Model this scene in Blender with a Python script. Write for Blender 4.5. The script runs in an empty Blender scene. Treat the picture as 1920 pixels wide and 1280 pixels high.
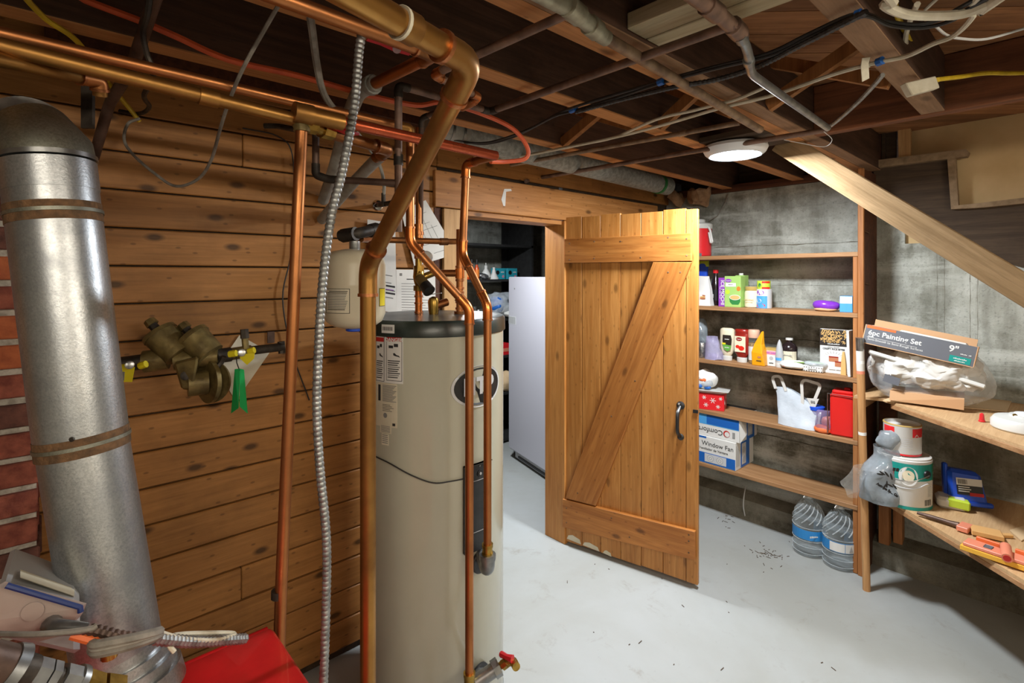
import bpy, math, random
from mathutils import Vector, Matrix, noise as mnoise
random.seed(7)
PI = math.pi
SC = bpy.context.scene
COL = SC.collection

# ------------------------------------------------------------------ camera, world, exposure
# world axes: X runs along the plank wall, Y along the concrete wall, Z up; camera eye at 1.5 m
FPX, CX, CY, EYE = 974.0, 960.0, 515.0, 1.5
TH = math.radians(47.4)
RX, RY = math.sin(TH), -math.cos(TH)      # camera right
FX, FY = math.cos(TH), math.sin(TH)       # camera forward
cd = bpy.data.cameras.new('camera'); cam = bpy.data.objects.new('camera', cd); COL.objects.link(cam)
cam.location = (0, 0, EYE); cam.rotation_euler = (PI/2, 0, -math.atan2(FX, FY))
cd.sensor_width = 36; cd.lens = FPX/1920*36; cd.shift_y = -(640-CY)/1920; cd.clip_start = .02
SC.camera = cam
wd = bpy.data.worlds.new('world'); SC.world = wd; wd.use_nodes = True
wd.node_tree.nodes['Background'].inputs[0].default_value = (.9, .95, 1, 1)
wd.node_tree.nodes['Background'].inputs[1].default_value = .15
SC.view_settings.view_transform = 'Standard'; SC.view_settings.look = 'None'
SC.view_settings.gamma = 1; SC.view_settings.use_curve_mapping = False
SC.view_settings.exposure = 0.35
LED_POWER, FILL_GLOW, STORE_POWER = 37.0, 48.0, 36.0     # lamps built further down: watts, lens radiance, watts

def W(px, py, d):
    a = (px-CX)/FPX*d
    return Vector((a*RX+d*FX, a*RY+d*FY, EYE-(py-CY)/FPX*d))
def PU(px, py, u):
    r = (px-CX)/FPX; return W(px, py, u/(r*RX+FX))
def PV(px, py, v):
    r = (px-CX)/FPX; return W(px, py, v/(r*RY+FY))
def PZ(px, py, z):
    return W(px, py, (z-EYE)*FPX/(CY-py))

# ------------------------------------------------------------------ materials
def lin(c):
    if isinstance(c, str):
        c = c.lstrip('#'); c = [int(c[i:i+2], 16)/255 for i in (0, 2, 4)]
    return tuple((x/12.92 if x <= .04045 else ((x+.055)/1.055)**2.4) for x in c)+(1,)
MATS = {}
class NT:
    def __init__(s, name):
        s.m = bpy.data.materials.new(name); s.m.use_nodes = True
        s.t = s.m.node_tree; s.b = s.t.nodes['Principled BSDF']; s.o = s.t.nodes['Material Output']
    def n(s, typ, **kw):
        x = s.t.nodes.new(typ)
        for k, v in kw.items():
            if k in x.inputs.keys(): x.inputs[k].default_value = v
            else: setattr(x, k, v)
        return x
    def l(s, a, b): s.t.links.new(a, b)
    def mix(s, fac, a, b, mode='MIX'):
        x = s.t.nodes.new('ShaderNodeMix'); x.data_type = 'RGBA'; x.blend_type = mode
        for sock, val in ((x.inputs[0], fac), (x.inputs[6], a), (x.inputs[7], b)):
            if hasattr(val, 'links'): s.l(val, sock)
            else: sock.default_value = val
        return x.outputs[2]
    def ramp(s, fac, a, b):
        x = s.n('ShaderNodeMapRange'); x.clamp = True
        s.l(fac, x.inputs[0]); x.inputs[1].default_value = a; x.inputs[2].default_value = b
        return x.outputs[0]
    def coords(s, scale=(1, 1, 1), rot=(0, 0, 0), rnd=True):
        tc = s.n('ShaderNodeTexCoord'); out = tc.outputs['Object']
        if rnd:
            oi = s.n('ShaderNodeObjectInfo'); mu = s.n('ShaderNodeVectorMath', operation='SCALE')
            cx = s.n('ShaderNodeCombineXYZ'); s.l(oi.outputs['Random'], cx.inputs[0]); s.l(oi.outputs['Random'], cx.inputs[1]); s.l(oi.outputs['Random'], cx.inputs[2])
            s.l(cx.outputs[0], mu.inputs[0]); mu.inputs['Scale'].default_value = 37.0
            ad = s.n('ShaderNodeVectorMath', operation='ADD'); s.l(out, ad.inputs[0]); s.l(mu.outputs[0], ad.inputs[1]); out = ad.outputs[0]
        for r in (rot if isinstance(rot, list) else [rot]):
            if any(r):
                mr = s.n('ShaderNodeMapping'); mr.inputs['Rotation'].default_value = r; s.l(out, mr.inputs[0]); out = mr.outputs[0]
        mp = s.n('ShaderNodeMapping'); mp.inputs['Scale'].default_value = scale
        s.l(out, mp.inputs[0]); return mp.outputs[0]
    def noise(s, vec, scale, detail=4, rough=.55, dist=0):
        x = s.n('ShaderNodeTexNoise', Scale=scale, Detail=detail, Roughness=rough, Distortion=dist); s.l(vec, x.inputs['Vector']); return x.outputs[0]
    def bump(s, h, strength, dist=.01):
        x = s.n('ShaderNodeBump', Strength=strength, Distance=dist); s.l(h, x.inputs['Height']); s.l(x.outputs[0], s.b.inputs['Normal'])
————
WHAT YOU HAVE TO DO —
Pictures stay out. Repeat only the lines from the beginning of the data through the line that has "return W(px, py, (z-EYE)*FPX/(CY-py))".

RESPONSE TO THIS EXERCISE —
Model this scene in Blender with a Python script. Write for Blender 4.5. The script runs in an empty Blender scene. Treat the picture as 1920 pixels wide and 1280 pixels high.
import bpy, math, random
from mathutils import Vector, Matrix, noise as mnoise
random.seed(7)
PI = math.pi
SC = bpy.context.scene
COL = SC.collection

# ------------------------------------------------------------------ camera, world, exposure
# world axes: X runs along the plank wall, Y along the concrete wall, Z up; camera eye at 1.5 m
FPX, CX, CY, EYE = 974.0, 960.0, 515.0, 1.5
TH = math.radians(47.4)
RX, RY = math.sin(TH), -math.cos(TH)      # camera right
FX, FY = math.cos(TH), math.sin(TH)       # camera forward
cd = bpy.data.cameras.new('camera'); cam = bpy.data.objects.new('camera', cd); COL.objects.link(cam)
cam.location = (0, 0, EYE); cam.rotation_euler = (PI/2, 0, -math.atan2(FX, FY))
cd.sensor_width = 36; cd.lens = FPX/1920*36; cd.shift_y = -(640-CY)/1920; cd.clip_start = .02
SC.camera = cam
wd = bpy.data.worlds.new('world'); SC.world = wd; wd.use_nodes = True
wd.node_tree.nodes['Background'].inputs[0].default_value = (.9, .95, 1, 1)
wd.node_tree.nodes['Background'].inputs[1].default_value = .15
SC.view_settings.view_transform = 'Standard'; SC.view_settings.look = 'None'
SC.view_settings.gamma = 1; SC.view_settings.use_curve_mapping = False
SC.view_settings.exposure = 0.35
LED_POWER, FILL_GLOW, STORE_POWER = 37.0, 48.0, 36.0     # lamps built further down: watts, lens radiance, watts

def W(px, py, d):
    a = (px-CX)/FPX*d
    return Vector((a*RX+d*FX, a*RY+d*FY, EYE-(py-CY)/FPX*d))
def PU(px, py, u):
    r = (px-CX)/FPX; return W(px, py, u/(r*RX+FX))
def PV(px, py, v):
    r = (px-CX)/FPX; return W(px, py, v/(r*RY+FY))
def PZ(px, py, z):
    return W(px, py, (z-EYE)*FPX/(CY-py))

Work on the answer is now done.